I’m going to tell you three things and you tell me what’s the connection, but I’ll be “I” and I’ll be you”, deal?
- Two actors with Down Syndrome star in an adventure movie, and in one scene they get married then sneak away in the back of a truck making passionate love through the night.
- A woman with an Intellectual/Developmental Disability (IDD) sits down next to your 12 year old son on the bus when he’s riding alone, and proceeds to rub his back and ask for money.
- I don’t actually have a third one but I’ve heard people always remember things in three’s.
Or actually it’s one…and that one is, “does the difference make a difference?”
As I cringed watching the actors (who were actually marred in real life—which would absolutely not make a difference if the actors didn’t have Down syndrome. In fact, could you imagine if in Hollywood only actors who were married could make love to each other on screen? Hollywood would shut down). But in this case the…wait…I was in the middle of a sentence…
As I cringed as I watched the young couple have a wonderful, jubilant wedding and then sneak away into the night and begin to kiss, my knee jerk thought was “Wait! Are they allowed to do that?” “Someone stop them!” “The Director* is taking advantage of them!” To “wait, they are independent adults with the same dreams and aspirations for love and connection as anyone else, and there is absolutely no reason they shouldn’t be doing this…to “wow, a sensitive, empowered self-actualized love scene between two people with Down Syndrome on the big screen, with absolutely no neurotypicals anywhere in the script to pass judgment or tell them to stop,” to “that is cool.”
So sometimes our first reaction is not the right one. Enter the second scenario.
“She was rubbing my back and asking for money,” my son relayed, explaining his seemed disappearance, arriving over an hour late to his destination on an early solo bus ride, part of his budding independence. “I gave her a dollar, but she kept her arm around me and kept talking. When I tried to get up she held my wrist.”
“Oh my God! Why didn’t you shout or tell her to stop?!”
“I didn’t want people to think I was mean, because she had a disability,” my son answered. (He did manage to get up and off the bus and waited for the next one, hence his late arrival)
The thing is lots of people do lots of things, but their race, ethnicity, religion, orientation, or ability often are irrelevant: It’s not a “gay” wedding, it’s a wedding. Years ago in art history black or African American artists were separated as their own category, but they were great artists. We don’t call Bill Clinton our 42nd White President, he was our President.

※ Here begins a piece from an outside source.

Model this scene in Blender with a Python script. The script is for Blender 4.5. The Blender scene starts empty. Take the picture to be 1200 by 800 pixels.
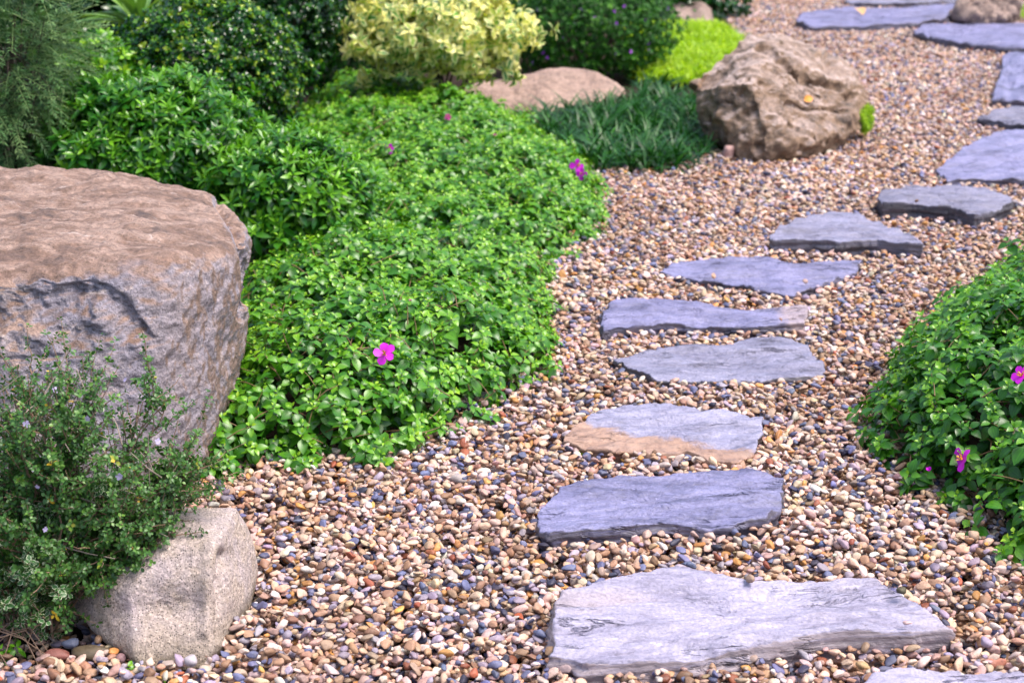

Tammy Besser, Director of Services for people with disabilities at JCFS says it’s important to speak up if behavior is inappropriate. “Think of what you would do, what you would say if the person didn’t have an IDD. The difference may explain why someone is behaving differently, but the behavior is still inappropriate.” Besser adds it’s a developmentally appropriate time to teach my son about setting personal boundaries and role playing about what to say in uncomfortable situations. “I’m not comfortable with you touching me.” “This is my space. Stop touching me.” The person may get mad, adds Besser, “but that’s on them. “
It reminds me of an episode on Hot in Cleveland where Jon Lovitz plays a character Artie Firestone, and he turns to Wendy Malick and Valerie Bertinelli for advice on meeting women. What they realize in coaching him is that he needs to control his impulse and say the fourth thing that comes to his mind, whereby he goes from saying “My you’re beautiful I want to undress you and cover you in peanut butter” to pause 1, pause 2, pause 3, “the moonlight sparkles in your eyes.”
While we can’t control what pops into our minds—it’s a natural part of our “fight or flight” evolution, we can learn to control what comes out. Sometimes that first thought is completely governed by unconscious biases from media to popular culture to social constructs. But we can moderate how we respond, to train ourselves for an immediate follow-up spontaneous thought: “does the difference make a difference?”
For that, I go back to my first list, slightly altered.
- Brad Pitt and Angelina Jolie star in an adventure movie, they get married then sneak away in the back of a truck making passionate love through the night.
- A woman sits down next to your 12 year old son on the bus when he’s riding alone, and proceeds to rub his back and ask for money.
And in conclusion, love is good. Creepy is bad.
I’m ready to teach the lesson.
(*The movie is Colegas O Filme by Brazilian Director Marcelo Galvao—ooh, does that fact that he’s Brazilian make a difference?)